The HP Saga: The HP Way … to Jail?

8 Sep ’06

The HP board surveillance scandal keeps expanding – HP Board Chair Patricia Dunn’s investigation – and the pretexting carried out under it – apparently also extended to the CNet reporters to whom leaks were made – perhaps because the brain trust that conceived this farce thought it would be nice to someday see the names Patricia Dunn and Richard Nixon in the same sentence (you saw it here first). CNet’s report is here. Yes, proof once more that truth is much, much stranger than fiction.

Now AP and the Mercury News are reporting on the possibility of the California AG laying criminal charges. It’s still not clear whether HP will be the subject of those charges, relying as it will on the “shocked, shocked to discover that pretexting is going on here” defense popularized by anyone who has ever hired a contractor to do the risky business. And of course now it’s battened down the hatches on what it new, when:

HP spokesman Ryan Donovan declined to comment Thursday on whether HP directors knew in advance that the investigators would pretext. The company has not disclosed which private investigation firm it employed.

My guess is that “HP spokesman Ryan Donovan” will be nervously rolling ball bearings in his hand by the end of the month.

One other note – the NYT reports that HP says its counsel advised Dunn that the surveillance was legal and proper. Business Week’s report puts Larry Sonsini in the story. I’m going to speculate that there have been many late nights for someone at Wilson Sonsini lately as they comb through the emails figuring out exactly what the firm knew when and precisely what advice was given.

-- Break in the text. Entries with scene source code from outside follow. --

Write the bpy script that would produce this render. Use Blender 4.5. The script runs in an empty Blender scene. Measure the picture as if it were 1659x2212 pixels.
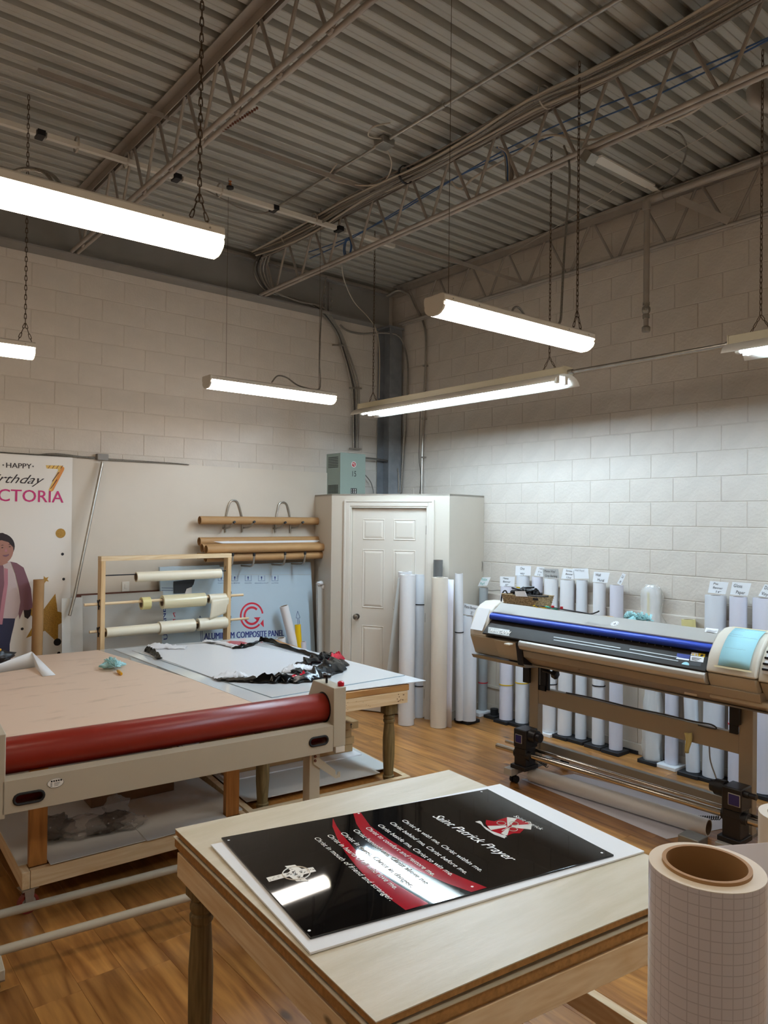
import bpy, math, random
from mathutils import Vector as V, Matrix, noise
random.seed(7)
sc = bpy.context.scene
COL = sc.collection
PI = math.pi
# ---------------------------------------------------------------- camera
FPX, YAW, PITCH, ROLL = 1594.45, 0.688329, 0.0077804, 0.0115052
CAM = V((-5.78252, -6.91128, 2.0097))
_f = V((math.sin(YAW)*math.cos(PITCH), math.cos(YAW)*math.cos(PITCH), math.sin(PITCH)))
_r = V((math.cos(YAW), -math.sin(YAW), 0)); _u = _r.cross(_f)
R_ = math.cos(ROLL)*_r + math.sin(ROLL)*_u; U_ = -math.sin(ROLL)*_r + math.cos(ROLL)*_u
cd = bpy.data.cameras.new('camera'); cam = bpy.data.objects.new('camera', cd); COL.objects.link(cam)
cd.sensor_fit = 'VERTICAL'; cd.sensor_height = 36; cd.lens = FPX*36/2212; cd.clip_start = 0.05; cd.clip_end = 60
cam.matrix_world = Matrix(((R_.x, U_.x, -_f.x, CAM.x), (R_.y, U_.y, -_f.y, CAM.y), (R_.z, U_.z, -_f.z, CAM.z), (0, 0, 0, 1)))
sc.camera = cam
# ---------------------------------------------------------------- world and exposure
w = bpy.data.worlds.new('world'); sc.world = w; w.use_nodes = True
w.node_tree.nodes['Background'].inputs[0].default_value = (1, .93, .84, 1)
w.node_tree.nodes['Background'].inputs[1].default_value = .05
sc.view_settings.view_transform = 'Standard'; sc.view_settings.look = 'None'
sc.view_settings.exposure = EXPO = 0.0; sc.view_settings.gamma = 1; sc.view_settings.use_curve_mapping = False
LIGHT = 1.9
# ---------------------------------------------------------------- pixel -> place (on a known plane of the room)
def ray(px, py): return R_*((px-829.5)/FPX) + U_*(-(py-1106)/FPX) + _f
def _h(px, py, ax, v):
    d = ray(px, py); return CAM + d*((v-CAM[ax])/d[ax])
def AX(px, py, x): return _h(px, py, 0, x)
def AY(px, py, y): return _h(px, py, 1, y)
def AZ(px, py, z): return _h(px, py, 2, z)
def AD(px, py, d): return CAM + ray(px, py)*d
def PL(px, py, o, n):
    d = ray(px, py); return CAM + d*((V(o)-CAM).dot(n)/d.dot(n))
# ---------------------------------------------------------------- materials
def lin(c):
    c = c.lstrip('#'); r = [int(c[i:i+2], 16)/255 for i in (0, 2, 4)]
    return tuple(x/12.92 if x <= .04045 else ((x+.055)/1.055)**2.4 for x in r) + (1,)
MATS = {}
def base(name):
    m = bpy.data.materials.new(name); m.use_nodes = True; MATS[name] = m
    return m, m.node_tree, m.node_tree.nodes['Principled BSDF']
def N(nt, t, **k):
    n = nt.nodes.new(t)
    for a, b in k.items():
        if a in n.inputs: n.inputs[a].default_value = b
        else: setattr(n, a, b)
    return n
def mat(name, col, rough=.5, metal=0, var=.0, scale=8, bump=0, bscale=60, emit=0, ecol=None, alpha=1, trans=0, spec=.5, coat=0, stretch=(1, 1, 1), col2=None, ior=1.45, lo=.35, hi=.65):
    m, nt, b = base(name); L = nt.links.new
    b.inputs['Roughness'].default_value = rough; b.inputs['Metallic'].default_value = metal
    b.inputs['Specular IOR Level'].default_value = spec; b.inputs['Coat Weight'].default_value = coat
    b.inputs['IOR'].default_value = ior
    c = lin(col); b.inputs['Base Color'].default_value = c
    if emit: b.inputs['Emission Color'].default_value = lin(ecol or col); b.inputs['Emission Strength'].default_value = emit
    if alpha < 1: b.inputs['Alpha'].default_value = alpha
    if trans: b.inputs['Transmission Weight'].default_value = trans
    if var or bump or col2:
        tc = N(nt, 'ShaderNodeTexCoord'); mp = N(nt, 'ShaderNodeMapping'); mp.inputs['Scale'].default_value = stretch
        L(tc.outputs['Object'], mp.inputs['Vector'])
    if var or col2:
        nz = N(nt, 'ShaderNodeTexNoise', Scale=scale, Detail=5, Roughness=.6); L(mp.outputs[0], nz.inputs['Vector'])
        mx = N(nt, 'ShaderNodeMix', data_type='RGBA')
        rr = N(nt, 'ShaderNodeMapRange'); rr.inputs[1].default_value = lo; rr.inputs[2].default_value = hi
        L(nz.outputs['Fac'], rr.inputs[0]); L(rr.outputs[0], mx.inputs[0])
        c2 = lin(col2) if col2 else tuple(min(1, x*(1+var)) for x in c[:3]) + (1,)
        c1 = c if col2 else tuple(x*(1-var) for x in c[:3]) + (1,)
        mx.inputs[6].default_value = c1; mx.inputs[7].default_value = c2; L(mx.outputs[2], b.inputs['Base Color'])
    if bump:
        nb = N(nt, 'ShaderNodeTexNoise', Scale=bscale, Detail=3); L(mp.outputs[0], nb.inputs['Vector'])
        bp = N(nt, 'ShaderNodeBump', Strength=bump, Distance=.01); L(nb.outputs['Fac'], bp.inputs['Height']); L(bp.outputs[0], b.inputs['Normal'])
    return m
def wood(name, c1, c2, axis=1, scale=9, rough=.55, knots=None, rnd=.0, ring=5, coat=0):
    """grain running along the given object axis"""
    m, nt, b = base(name); L = nt.links.new
    tc = N(nt, 'ShaderNodeTexCoord'); oi = N(nt, 'ShaderNodeObjectInfo')
    ad = N(nt, 'ShaderNodeVectorMath', operation='MULTIPLY_ADD')
    ad.inputs[1].default_value = (1, 1, 1)
    mu = N(nt, 'ShaderNodeVectorMath', operation='SCALE'); mu.inputs[0].default_value = (37, 53, 29); L(oi.outputs['Random'], mu.inputs['Scale'])
    L(tc.outputs['Object'], ad.inputs[0]); L(mu.outputs[0], ad.inputs[2])
    mp = N(nt, 'ShaderNodeMapping'); s = [scale]*3; s[axis] = scale*.09; mp.inputs['Scale'].default_value = s; L(ad.outputs[0], mp.inputs['Vector'])
    nz = N(nt, 'ShaderNodeTexNoise', Scale=1.1, Detail=2, Distortion=.5); L(mp.outputs[0], nz.inputs['Vector'])
    mm = N(nt, 'ShaderNodeMath', operation='MULTIPLY'); mm.inputs[1].default_value = ring; L(nz.outputs['Fac'], mm.inputs[0])
    fr = N(nt, 'ShaderNodeMath', operation='PINGPONG'); fr.inputs[1].default_value = .5; L(mm.outputs[0], fr.inputs[0])
    n2 = N(nt, 'ShaderNodeTexNoise', Scale=6, Detail=6); L(mp.outputs[0], n2.inputs['Vector'])
    a2 = N(nt, 'ShaderNodeMath', operation='ADD'); L(fr.outputs[0], a2.inputs[0]); L(n2.outputs['Fac'], a2.inputs[1])
    mr = N(nt, 'ShaderNodeMapRange'); mr.inputs[1].default_value = .35; mr.inputs[2].default_value = 1.15; L(a2.outputs[0], mr.inputs[0])
    mx = N(nt, 'ShaderNodeMix', data_type='RGBA'); mx.inputs[6].default_value = lin(c2); mx.inputs[7].default_value = lin(c1); L(mr.outputs[0], mx.inputs[0])
    out = mx.outputs[2]
    if knots:
        vo = N(nt, 'ShaderNodeTexVoronoi', Scale=knots); mk = N(nt, 'ShaderNodeMapping'); q = [1]*3; q[axis] = .5; mk.inputs['Scale'].default_value = q
        L(ad.outputs[0], mk.inputs['Vector']); L(mk.outputs[0], vo.inputs['Vector'])
        kr = N(nt, 'ShaderNodeMapRange'); kr.inputs[1].default_value = .025; kr.inputs[2].default_value = .065; L(vo.outputs['Distance'], kr.inputs[0])
        m2 = N(nt, 'ShaderNodeMix', data_type='RGBA'); m2.inputs[6].default_value = tuple(x*.35 for x in lin(c2)[:3])+(1,); L(kr.outputs[0], m2.inputs[0]); L(out, m2.inputs[7]); out = m2.outputs[2]
    if rnd:
        hs = N(nt, 'ShaderNodeHueSaturation'); r3 = N(nt, 'ShaderNodeMapRange'); r3.inputs[3].default_value = 1-rnd; r3.inputs[4].default_value = 1+rnd
        L(oi.outputs['Random'], r3.inputs[0]); L(r3.outputs[0], hs.inputs['Value']); L(out, hs.inputs['Color']); out = hs.outputs[0]
    L(out, b.inputs['Base Color']); b.inputs['Roughness'].default_value = rough; b.inputs['Coat Weight'].default_value = coat
    bp = N(nt, 'ShaderNodeBump', Strength=.15, Distance=.004); L(n2.outputs['Fac'], bp.inputs['Height']); L(bp.outputs[0], b.inputs['Normal'])
    return m
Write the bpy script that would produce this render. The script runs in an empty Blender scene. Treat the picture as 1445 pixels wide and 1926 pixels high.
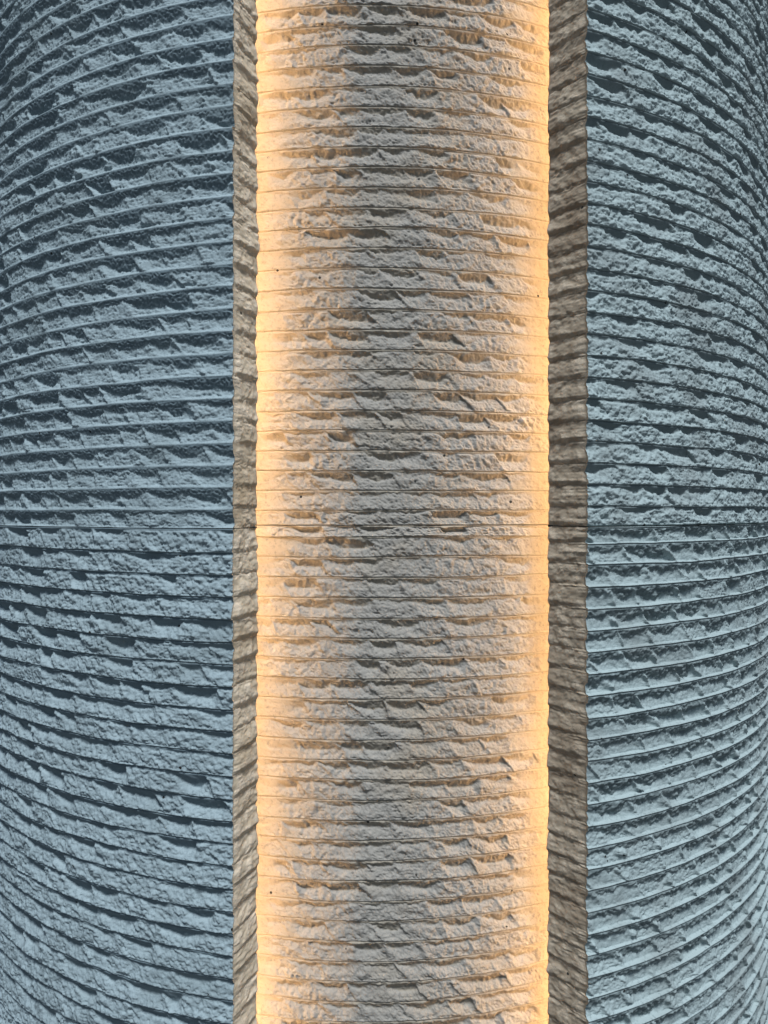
import bpy, math
import numpy as np
from math import radians, sin, cos

# ---------------------------------------------------------------- camera, sky, sun, exposure
S = bpy.context.scene
CAM_Z = 1.60
cam_d = bpy.data.cameras.new('camera'); cam = bpy.data.objects.new('camera', cam_d)
S.collection.objects.link(cam); S.camera = cam
cam_d.sensor_width = 36; cam_d.lens = 26.0; cam_d.clip_start = 0.02; cam_d.clip_end = 900
cam.location = (0, -2.118, CAM_Z); cam.rotation_euler = (radians(90), 0, radians(-0.72))

SUN_EL, SUN_AZ = 61.0, 8.0        # height of the sun, and degrees to the right of the camera's back
w = bpy.data.worlds.new('World'); S.world = w; w.use_nodes = True
nt = w.node_tree; bg = nt.nodes['Background']; sky = nt.nodes.new('ShaderNodeTexSky')
sky.sky_type = 'NISHITA'; sky.sun_disc = False
sky.sun_elevation = radians(SUN_EL); sky.sun_rotation = radians(180 - SUN_AZ)
sky.air_density = 1.2; sky.dust_density = 0.6; sky.ozone_density = 1.5
nt.links.new(sky.outputs[0], bg.inputs[0]); bg.inputs[1].default_value = 0.058
sd = bpy.data.lights.new('sun', 'SUN'); sun = bpy.data.objects.new('sun', sd); S.collection.objects.link(sun)
sd.energy = 4.7; sd.angle = radians(15); sd.color = (0.92, 0.96, 1.0)
sun.rotation_euler = (radians(90 - SUN_EL), 0, radians(SUN_AZ))
sun.location = (2, -4, 6)
S.view_settings.view_transform = 'Standard'; S.view_settings.look = 'None'
S.view_settings.exposure = 0.0; S.view_settings.gamma = 1.0
LED = 168.0

# ---------------------------------------------------------------- noise
_r = np.random.RandomState(7)
_P = _r.permutation(4096).astype(np.int32)
_A = _r.rand(4096).astype(np.float32) * 2 * np.pi
_GX, _GY = np.cos(_A), np.sin(_A)
_V = _r.rand(4096).astype(np.float32)
def _h(ix, iy): return _P[(_P[ix & 4095] + iy) & 4095]
def perlin(x, y):
    x = np.asarray(x, np.float32); y = np.asarray(y, np.float32)
    x, y = np.broadcast_arrays(x, y)
    ix = np.floor(x).astype(np.int32); iy = np.floor(y).astype(np.int32)
    fx = x - ix; fy = y - iy
    u = fx*fx*fx*(fx*(fx*6-15)+10); v = fy*fy*fy*(fy*(fy*6-15)+10)
    def g(dx, dy):
        k = _h(ix+dx, iy+dy); return _GX[k]*(fx-dx) + _GY[k]*(fy-dy)
    a = g(0,0); b = g(1,0); c = g(0,1); d = g(1,1)
    a = a + u*(b-a); c = c + u*(d-c)
    return (a + v*(c-a)) * 1.5
def rnd(i, j): return _V[_h(np.asarray(i, np.int32), np.asarray(j, np.int32))]
def sst(a, b, x):
    t = np.clip((x-a)/(b-a), 0, 1); return t*t*(3-2*t)
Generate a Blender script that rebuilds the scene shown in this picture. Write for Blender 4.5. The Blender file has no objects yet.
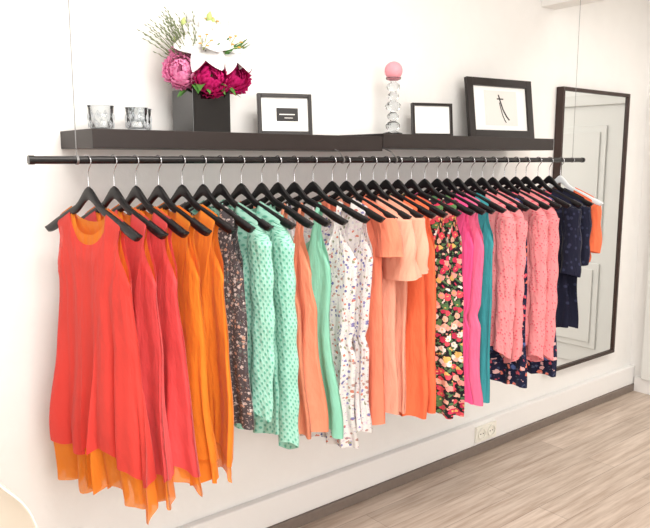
import bpy, bmesh, math, random
from mathutils import Vector, Matrix
R=random.Random(7)
sc=bpy.context.scene
try:
    sc.view_settings.view_transform='Standard'
    sc.view_settings.look='None'
except Exception: pass

def lin(c):
    o=[]
    for v in c:
        v=v/255.0
        o.append(v/12.92 if v<=0.04045 else ((v+0.055)/1.055)**2.4)
    return (o[0],o[1],o[2],1)

# ---------------- materials ----------------
def newmat(name):
    m=bpy.data.materials.new(name); m.use_nodes=True
    nt=m.node_tree
    b=nt.nodes['Principled BSDF']
    return m,nt,b
def plain(name,c,rough=.5,metal=0,spec=.5,bump=0,bscale=40,var=0,trans=0,ior=1.45,coat=0):
    m,nt,b=newmat(name)
    b.inputs['Base Color'].default_value=lin(c)
    b.inputs['Roughness'].default_value=rough
    b.inputs['Metallic'].default_value=metal
    b.inputs['Specular IOR Level'].default_value=spec
    b.inputs['Transmission Weight'].default_value=trans
    b.inputs['IOR'].default_value=ior
    b.inputs['Coat Weight'].default_value=coat
    tc=nt.nodes.new('ShaderNodeTexCoord')
    n=nt.nodes.new('ShaderNodeTexNoise'); n.inputs['Scale'].default_value=bscale
    n.inputs['Detail'].default_value=4
    nt.links.new(tc.outputs['Object'],n.inputs['Vector'])
    if bump:
        bp=nt.nodes.new('ShaderNodeBump'); bp.inputs['Strength'].default_value=bump; bp.inputs['Distance'].default_value=.01
        nt.links.new(n.outputs['Fac'],bp.inputs['Height']); nt.links.new(bp.outputs[0],b.inputs['Normal'])
    if var:
        mx=nt.nodes.new('ShaderNodeMix'); mx.data_type='RGBA'
        mx.inputs[6].default_value=lin(c); mx.inputs[7].default_value=lin([max(0,v-var) for v in c])
        nt.links.new(n.outputs['Fac'],mx.inputs[0]); nt.links.new(mx.outputs[2],b.inputs['Base Color'])
    return m

def mathn(nt,op,a,b=None):
    n=nt.nodes.new('ShaderNodeMath'); n.operation=op
    for i,v in enumerate((a,b)):
        if v is None: continue
        if isinstance(v,(int,float)): n.inputs[i].default_value=v
        else: nt.links.new(v,n.inputs[i])
    return n.outputs[0]
def mixc(nt,f,a,b):
    mx=nt.nodes.new('ShaderNodeMix'); mx.data_type='RGBA'
    nt.links.new(f,mx.inputs[0])
    for i,v in ((6,a),(7,b)):
        if isinstance(v,tuple): mx.inputs[i].default_value=v
        else: nt.links.new(v,mx.inputs[i])
    return mx.outputs[2]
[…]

Also, while it would be difficult to swing a dead cat in the Valley and not hit a Wilson Sonsini lawyer, that firm, and particularly Larry Sonsini’s, visibility in this mess and in the option backdating controversy (brought to you courtesy of the many shareholders who now have just a little less coin in their jeans) as well has to have some of its partners nervously adjusting their suspenders.

A propos (?) of that, Viet Dinh, man-in-the-middle Tom Perkins’ attorney, had an interesting and oddly specific quote in the Mercury piece:

“The facts are not totally in,” Dinh said. “But one thing that is clear is pretexting to get personal records is illegal under federal law and California law. Any lawyer who thinks that lying to get private telephone records is legal needs to evaluate his bar license.”

Calls for Dunn’s resignation are now littered across the ‘sphere. Will California AG Lockyer’s comments be her professional epitaph?

“I have no settled view as to whether or not the chairwoman’s acts were illegal, but I do think they were colossally stupid,” Attorney General Bill Lockyer told the Mercury News in an interview.

Meanwhile, HP’s paeans to its integrity continue, irony AWOL.

Update: More from the NYT (they were also targeted) and GrokLaw (with much detail and prodigiously linked).

Update: David Fraser chimes in with an excellent post on Canadian law as it applies to pretexting.